Unbestreitbar ist Europa für Lateinamerika heute der wichtigste Gesprächs-, Handels- und Wirtschaftspartner: Die EU hat sich für die Schaffung des MERCOSUR (eine Freihandelszone zwischen Argentinien, Brasilien, Paraguay und Uruguay) stark gemacht; Europa liefert technische und organisatorische Hilfe für die regionale Integration; gegenwärtig laufen Verhandlungen für ein politisches und wirtschaftliches Assoziationsabkommen zwischen MERCOSUR und EU, mit einem innovativen Angebot für begünstigten Agrarhandel. Und seit dem Startschuss 1984, ist der anfangs zur Befriedung Zentralamerikas gedachte "Dialog von San José" für beide Partner zum wichtigsten Verhandlungsforum in Sachen Demokratisierung und Integration geworden. Zudem unterstützt die EU bereits seit 1969, dem Gründungsjahr der "Comunidad Andina", auch die Integration der Andenländer. Auch hier gibt es ein gemeinsames Forum, das sich demokratiepolitischen Problemen, Fragen der Menschenrechte und dem Kampf gegen den illegalen Drogenhandel widmet.

Die längste und intensivste Beziehung pflegt die EU mit den karibischen Ländern.
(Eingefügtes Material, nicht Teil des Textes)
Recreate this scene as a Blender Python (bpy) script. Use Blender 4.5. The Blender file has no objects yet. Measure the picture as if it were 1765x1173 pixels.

Die EU hat die Integrationsbestrebungen des CARICOM (12 karibische Inseln) und dessen Einbindung in die allgemeinen EU-Abkommen mit ehemaligen Kolonien in Afrika, Karibik und Pazifik (AKP) gefördert, wie auch die Zusammenarbeit mit einer Reihe weiterer Länder, die sehr divers und problematisch sind, nämlich Surinam, Dominikanische Republik, Haiti und, noch immer akut schwierig, ja fast unmöglich, mit Kuba.

Bemerkenswerterweise sind die konkretesten Abkommen immer mit einzelnen Ländern geglückt, so zum Beispiel mit Mexiko (NAFTA- Mitglied) im Jahr 1997 und Chile (das sich bisher allen Integrationsinitiativen fern gehalten hat) im Jahr 2002.

Eines der großen Hindernisse in der Zusammenarbeit zwischen Europa, Lateinamerika und Karibik ist die Präsenz der USA und deren Insistieren auf die Vorzüge der geographischen Nähe und des Freihandels. Außerdem führt die laufende EU-Erweiterung zu ungleichen Wettbewerbsbedingungen mit Osteuropa, das nun nach der Integration viel attraktiver für Joint Ventures und zukünftige Abenteuer ist: Die neuen EU-Länder bieten fixe gesetzliche Garantien, hoch qualifizierte Arbeitskräfte, offene Wirtschaften und nun auch direkten Zugang zu einem 450-Millionen-Markt.

Andererseits ist die Entwicklungszusammenarbeit der EU viel zu schwach, um die herrschende Ungleichheit und die soziale Ausgrenzung zu lindern. Gleichzeitig werden die Widerstände gegen regionale Integrationsansätze wieder akut und erschweren zusätzlich die internationale Konkurrenzfähigkeit. – Es gibt noch viel zu tun.